Vegan Milk Brands Stand Up to Dairy in Labelling Legal Battle

A congressional spending bill passed in the US Senate last week has directed the Food and Drug Administration (FDA) to crack down on vegan milk producers using “dairy” terminology on their labels, according to the National Milk Producers Federation (NMPF). However, the Plant-Based Foods Association (PBFA), claims the organization “is engaging in deceptive media tactics.”

The paragraph in question, reported on by NMPF, is old news, says PBFA. “The non-binding report language was conceived as part of the House Agriculture Appropriations bill passed by the Committee in July of 2017. This has zero legal significance,” PBFA executive director Michele Simon said to Food Navigator.

The National Milk Producers Federation is using the passage of the omnibus spending bill to crow about report language from the summer,” Jessica Almy, the director of policy at the Good Food Institute, added. “Report language is not binding – but even if this were enforceable, it doesn’t do anything; FDA is directed to develop standards of identity for dairy terms? They did that decades ago. Fully implemented, this provision will have no effect at all.”

The plant-based milk market is certainly thriving, with no signs of slowing down anytime soon. The industry currently has a market value of $9.8 billion, and by the end of 2018, this is expected to leap to $16 billion.
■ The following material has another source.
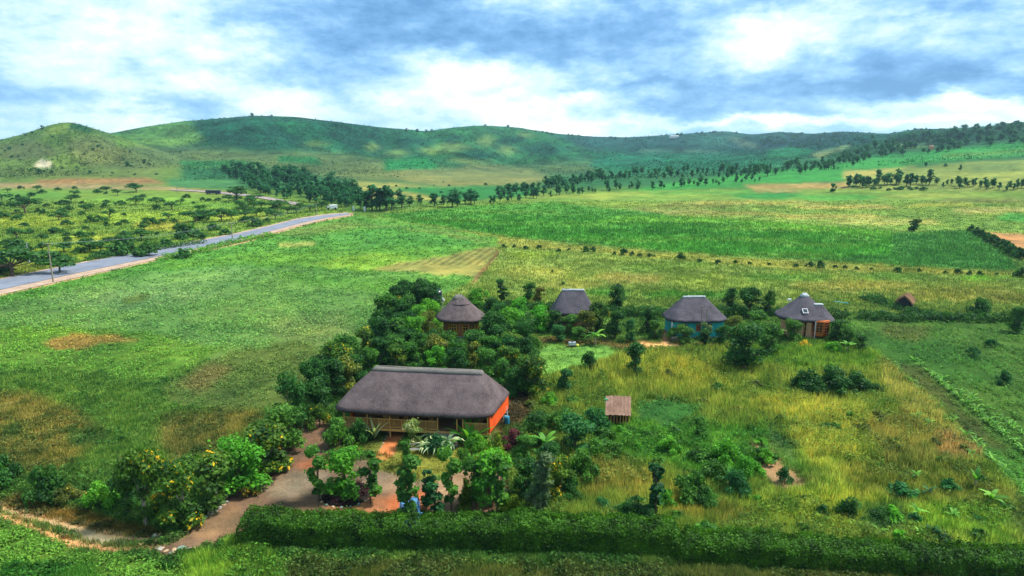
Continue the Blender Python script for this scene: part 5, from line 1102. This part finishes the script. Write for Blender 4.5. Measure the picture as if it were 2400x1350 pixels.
# --- water tank
p = atp(1028, 738); e = empty('water_tank', p, 0, label='black plastic water tank on a metal stand behind the yellow cottage', cat='water tank')
s_ = depth(p)/F; ht = 22*s_/.95
z0 = 3.0; b = MB().lathe([(.62,0),(.66,.05),(.66,.4),(.68,.45),(.66,.5),(.66,.9),(.68,.95),(.66,1.0),(.66,1.25),(.5,1.42),(.2,1.5),(.2,1.56)], 22, (0,0,z0)); b.build('tank', BLACKP, e, smooth=False)
MB().box((0,0,z0-.06), (1.7,1.6,.1)).build('platform', METAL, e)
for a in (-.7, .7):
    for c in (-.65, .65): MB().tube([(a, c, 0), (a, c, z0-.11)], .05, 5).build('leg', METAL, e)
b = MB(); [b.tube([(x, -.78, z0), (x, -.78, z0+.75)], .025, 4) for x in (-.8, -.45, .8)]; b.tube([(-.8,-.78,z0+.75),(-.45,-.78,z0+.75)], .025, 4); b.build('ladder', WHITE, e)
for x in (-.98, .98):
    MB().lathe([(.16,0),(.18,.1),(.16,.35),(.05,.4)], 10, (x, -.5, 2.6)).build('filter_barrel', WHITE, e)
# --- small things of the garden
p = atp(1341, 812); e = empty('beehive_box', p, .1, label='white box standing on the bright lawn beside a yellow ball', cat='box')
MB().box((0,0,.42), (1.0,.55,.34)).build('body', WHITE, e, bevel=.03); MB().box((0,0,.64), (1.1,.62,.07)).build('lid', METAL, e); MB().box((0,0,.70), (.3,.2,.05)).build('handle', BLACKP, e)
for x in (-.4,.4):
    for y in (-.2,.2): MB().box((x,y,.12), (.06,.06,.26)).build('leg', METAL, e)
p = atp(1353, 813); o = MB().lathe([(.03,0),(.17,.06),(.24,.2),(.22,.34),(.12,.44),(.02,.47)], 14).build('yellow_ball', simple('yellow_green', (226,236,90), None, 3, .6), smooth=True); o.location = p; tag(o, 'yellow-green ball on the lawn at the right of the white box', 'ball')
p = atp(975, 1062); e = empty('garden_bench', p, R(12), label='weathered grey slatted bench on the lawn in front of the house', cat='bench')
GW = simple('grey_wood', (150,152,144), (104,106,100), 8, .85); b = MB(); [b.box((0, y, .43), (1.25, .07, .035)) for y in (-.2,-.1,0,.1,.2)]; b.build('seat', GW, e)
b = MB(); [b.box((x, .27+.0, .68), (.05, .03, .42)) for x in np.linspace(-.58,.58,9)]; b.box((0, .27, .9), (1.25, .05, .06)); b.build('backrest', GW, e)
for x in (-.58,.58):
    for y in (-.2,.22): MB().box((x, y, .21), (.06,.06,.42)).build('leg', GW, e)
p = atp(1188, 995); e = empty('water_barrel', p, 0, label='blue plastic barrel standing beside the orange gable wall', cat='barrel'); MB().lathe([(.26,0),(.29,.08),(.3,.45),(.29,.82),(.25,.88)], 16).build('body', BLUEM, e); MB().lathe([(.27,.88),(.27,.93),(.1,.94)], 16).build('lid', BLUEM, e)
p = atp(1186, 985); b = MB(); b.tube([(-.25,0,0),(-.45,.4,1.5)], .03, 5); b.tube([(.25,0,0),(.05,.4,1.5)], .03, 5)
for i in range(5): b.tube([(-.27-.04*i, .08*i+.04, .25+.28*i),(.23-.04*i, .08*i+.04, .25+.28*i)], .022, 5)
o = b.build('ladder', WHITE); o.location = p; tag(o, 'thin pale ladder leaning behind the blue barrel', 'ladder')
p = atp(1963, 705); o = MB().tube([(-1.1,.3,1.2),(1.2,-.3,.95)], .06, 8).build('water_pipe', simple('cyan_paint', (60,190,200), None, 3, .5)); o.location = atp(1970, 722); tag(o, 'short turquoise pipe sticking out of the bushes right of the round cottage', 'pipe')
o = MB().tube([(0,0,0),(0,0,2.6)], .04, 6).box((.1,0,2.75), (.6,.35,.3)).build('satellite_box', WHITE); o.location = atp(1846, 738); tag(o, 'small white box on a pole behind the round cottage', 'box')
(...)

By 2024, the overall value is predicted to hit $34 billion.

Demand for dairy milk, however, seems to be dropping. At the beginning of March, Dean Foods, one of the US’s leading dairy milk distributors, terminated dozens of contracts with its suppliers due to changes in the milk market.

“A surplus of raw milk at a time when the public is already consuming less fluid milk and companies are assertively entering or expanding their presence in the milk processing business, have exacerbated an already tenuous situation in a highly competitive market,” explained Reace Smith, director of corporate communications for Dean Foods, in a statement. Furthermore, in an interview with Food Business News last year, the CEO of the company, Ralph P. Scozzafava, stated that he felt Dean Foods was attempting to “navigate a rapidly changing industry.”